In an event that's become part of our annual June 14 observance, Vancouver's Tim Leavitt won the Clark County mayors' patriotic tie competition.

Leavitt outpointed five other local mayors with an entry that was designed by eight children. They're members of the Junior Joy Team, which had swept into Vancouver City Hall in February on a joy-spreading mission.

"We all did our own designs on paper," Aliana Montez, 10, said after the event at the Fort Vancouver National Site. "Then a piece of everyone's design went on the tie, with gels and pens."

Those elements were alternated with words from the preamble.

The event was judged by a panel of fifth-graders from Vancouver's Marshall Elementary and Evergreen's Sunset Elementary. They had to evaluate quite a range of patriotic neckwear, as well as a candy bribe or two, before settling on Leavitt's entry.

"I liked his tie because of the preamble," said Savannah Keller, a Sunset fifth-grader.

Keller also was something of a winner. She headed home with a mini-version of an Uncle Sam that had been part of Ridgefield Mayor Ron Onslow's star-spangled ensemble. He left it on the judges' table.

"I'll wear it on the Fourth of July," Keller said.

People at the observance on the Vancouver Barracks Parade Ground had a chance to participate in the National Pause for the Pledge. The Pledge of Allegiance was led by Lt. Col. J.D. Litton, deputy commander of 2nd Brigade, 95th Division, U.S. Army Reserves at the Armed Forces Reserve Center in Vancouver.

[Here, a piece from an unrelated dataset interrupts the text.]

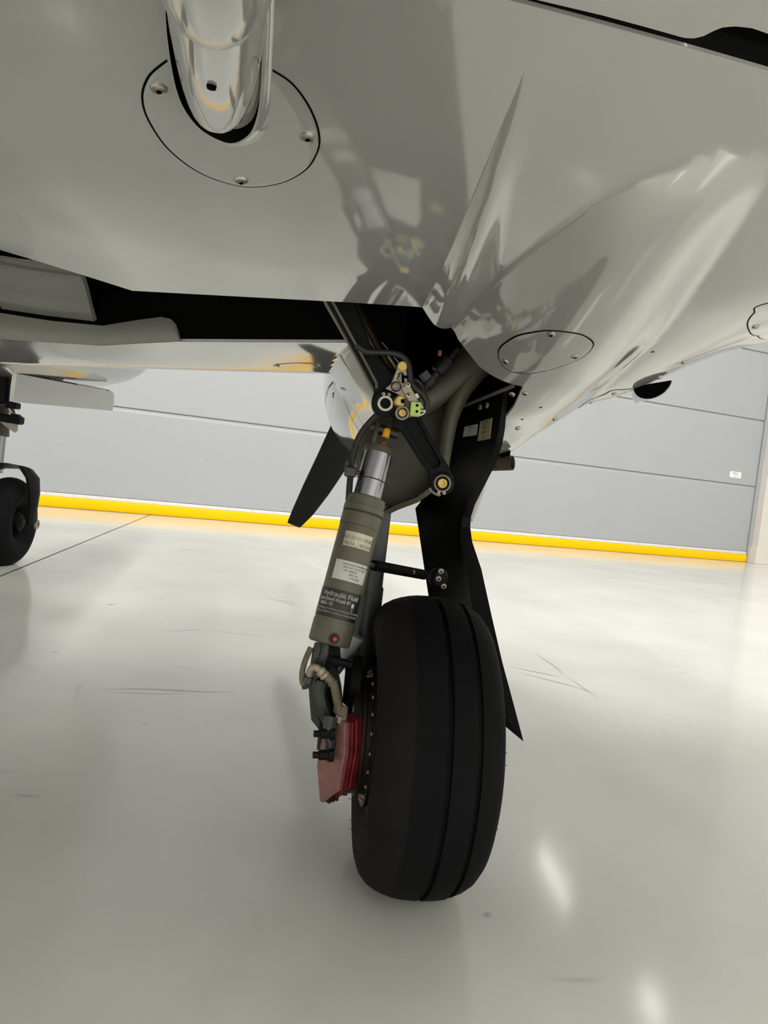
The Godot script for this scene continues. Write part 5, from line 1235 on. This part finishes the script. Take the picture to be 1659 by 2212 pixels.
	for s in [1.0, -1.0]:
		var f0 := []
		for q in [[0.0, 0.40, 0.020, 0.05], [0.055, 0.395, 0.024, 0.05], [0.085, 0.36, 0.022, 0.045], [0.098, 0.30, 0.018, 0.038], [0.100, 0.24, 0.014, 0.030], [0.099, 0.172, 0.012, 0.022]]:
			var ring := []
			for k in 12:
				var a := TAU * k / 12
				ring.append(Vector3(cx + s * (q[0] + cos(a) * q[2]), q[1] + (0.012 * sin(a) if q[0] < 0.07 else 0.0), zc + 0.02 - 0.02 * (q[1] - 0.17) / 0.23 + sin(a) * q[3]))
			f0.append(ring)
		fk.rows(f0, true); fk.cap(f0[-1])
	obj("nose_fork", fk, M.link, airplane, 75.0)
	var an := MB.new(); an.lathe(ax + Vector3(0.108, 0, 0), Vector3.RIGHT, [Vector2(0.0001, 0.0), Vector2(0.019, 0.0), Vector2(0.019, 0.010), Vector2(0.012, 0.012), Vector2(0.008, 0.012), Vector2(0.007, 0.004), Vector2(0.0001, 0.004)], 18); obj("axle_nut", an, M.steel, airplane)
	var tm := MB.new(); var prof := []
	for k in 25:
		var a := lerpf(-2.5, 2.5, k / 24.0)
		prof.append(Vector2(0.118 + 0.062 * cos(a) , 0.064 * sin(a)))
	tm.lathe(ax, Vector3.RIGHT, prof, 72)
	for i in tm.t.size():
		var v := tm.t[i]
		if v.y < 0.0:
			v.y = 0.0; tm.t[i] = v
	obj("nose_tire", tm, M.rubber, airplane)
	var rm := MB.new(); rm.lathe(ax, Vector3.RIGHT, [Vector2(0.001, 0.02), Vector2(0.03, 0.02), Vector2(0.035, 0.05), Vector2(0.02, 0.06), Vector2(0.0001, 0.06)], 30)
	rm.lathe(ax, Vector3.RIGHT, [Vector2(0.060, 0.0), Vector2(0.064, 0.028), Vector2(0.074, 0.040), Vector2(0.080, 0.040), Vector2(0.080, 0.034), Vector2(0.066, 0.0)], 48)
	for k in 5:
		var a := TAU * k / 5.0
		rm.box(ax + Vector3(0.018, sin(a) * 0.047, cos(a) * 0.047), Vector3(0.016, 0.034, 0.018), Basis(Vector3.RIGHT, PI / 2 - a), 0.003)
	obj("nose_rim", rm, M.link, airplane)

As people recited the pledge, their eyes were on a huge version of Old Glory held by Boy Scouts, Cub Scouts, Girls Scouts and members of Fort Vancouver's National Park Service staff.

The local observance is officially known as Flag Day at Fort Vancouver Presented by Veolia Water.

In 1949, President Harry S. Truman declared Flag Day a national holiday. It celebrates the resolution on June 14, 1777, when Congress declared that: "the Flag of the thirteen United States shall be thirteen stripes, alternate red and white; that the Union be thirteen stars, white on a blue field, representing a new constellation."

Flag Day is one of several free Celebrate Freedom programs organized by the nonprofit Fort Vancouver National Trust.